2. Recognition of advertising

Background
The rules on recognition of advertising must be read in conjunction with all other parts of the Code, including Section 32: Scheduling of Advertisements. Other sections of the Code contain product specific or audience-specific rules that are intended to protect consumers from misleading marketing communications. For example, "Section 5: Children” contains rules that apply, as well as the general rules, to advertisements that fall under that section.

The Ofcom Code on the Scheduling of Television Advertising and the Ofcom Broadcasting Code, for both television and radio, contain rules for sponsorship and commercial references that are relevant to this section.

Unless otherwise stated, all the rules in this section apply to programme promotions.

Definitions
“Programme” is a programme on any UK television or radio service.

“Editorial content” in this section applies to programmes on any UK television or radio service and – in rule 2.1 – to editorial content on television text services and interactive television services.

For television only: “Programme promotion” is a trailer for a programme. It is not an ad if it is shown on the channel on which the programme will be broadcast or on a channel related to the channel on which the programme will be broadcast.

Rules

2.1 Advertisements must be obviously distinguishable from editorial content, especially if they use a situation, performance or style reminiscent of editorial content, to prevent the audience being confused between the two. The audience should quickly recognise the message as an ad.

CLEARCAST GUIDANCE
If it believes there is a possibility of confusion between editorial and advertising content, Clearcast may require the inclusion of branding and/or logos or super-imposed text (a super) stating “advertisement”.

The ASA has ruled on this issue. The ruling can be found here

2.2 If used in an advertisement, an expression or sound effect associated with news bulletins or public service announcements (for example, “news flash”) needs special care. The audience should quickly recognise the message as an advertisement.

CLEARCAST GUIDANCE
Ads featuring ‘news flash’ or ‘breaking news’ style footage should not resemble too closely well-known news or current affairs programming. Care is needed to ensure visuals do not include recognisable graphical or editorial features which could be mistaken for live news broadcasts. The inclusion of an “ad” super may be enough to overcome this.

If advertisements resemble programming Clearcast may assign a scheduling restriction to ensure they don’t appear first or last in an ad break. This scheduling reduces any likelihood of confusion.

If advertisements feature ‘news flash’ style elements Clearcast may assign a restriction to prevent them from being scheduled in or around news programmes.

These scheduling restrictions along with all other restrictions for TV advertisements can be found in Appendix 4 of this guidance.

The ASA has ruled on this issue. The ruling can be found here

2.3 The use of a title, logo, set or music associated with a programme that is broadcast on that medium needs special care.
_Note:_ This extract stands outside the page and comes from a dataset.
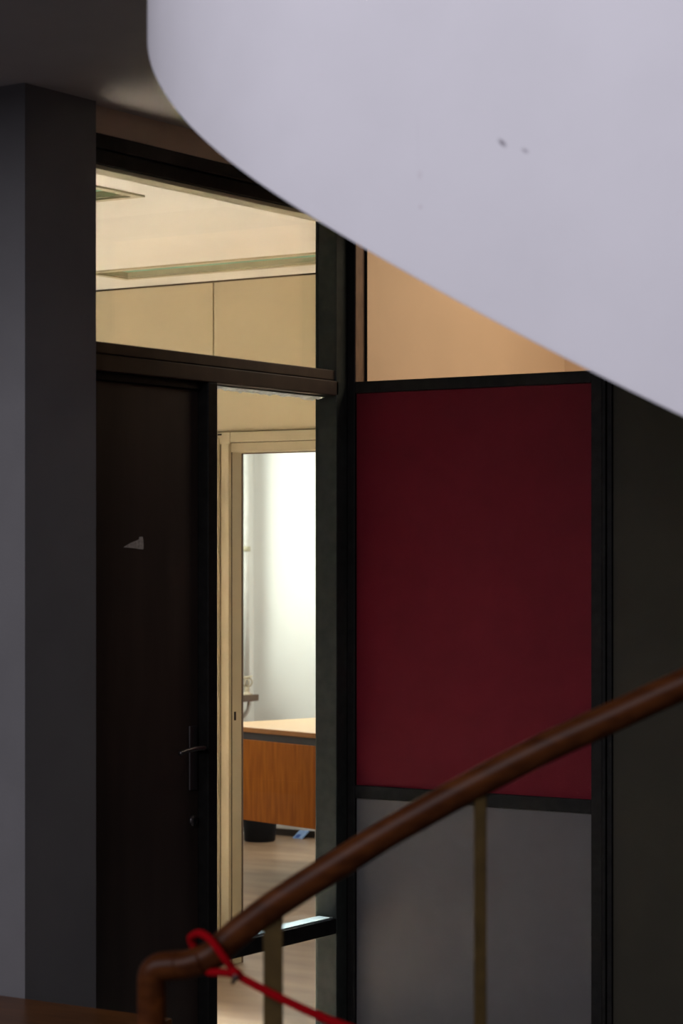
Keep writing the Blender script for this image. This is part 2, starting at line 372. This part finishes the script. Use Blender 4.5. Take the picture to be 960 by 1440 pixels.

The audience should quickly recognise the message as an advertisement.

CLEARCAST GUIDANCE
Advertisers should seek permission to use a title, logo, set or music associated with specific programmes.

When selling merchandise based on a children’s programme or featuring recognisable presenters or characters from children’s shows, advertisers should be aware of the scheduling restrictions listed under BCAP 32.8-32.11.

2.4 Television only – Television advertisements, except for programme promotions, must not:

  1. 2.4.1 refer to themselves in a way that might lead viewers to believe they are watching a programme

  1. 2.4.2 feature, visually or orally, anyone who currently and regularly presents news or current affairs on television

CLEARCAST GUIDANCE
Former newscasters may be featured in advertisements provided they haven’t presented a news or current affairs programme in the previous six months.

The ASA has ruled on this issue. The ruling can be found here

  1. 2.4.3 include extracts from broadcasts of parliamentary proceedings.

2.5 Radio only – A person who currently and regularly reads the news on radio or television may voice radio advertisements but must not advertise products or services that are likely to be seen to compromise the impartiality of their news-reading role.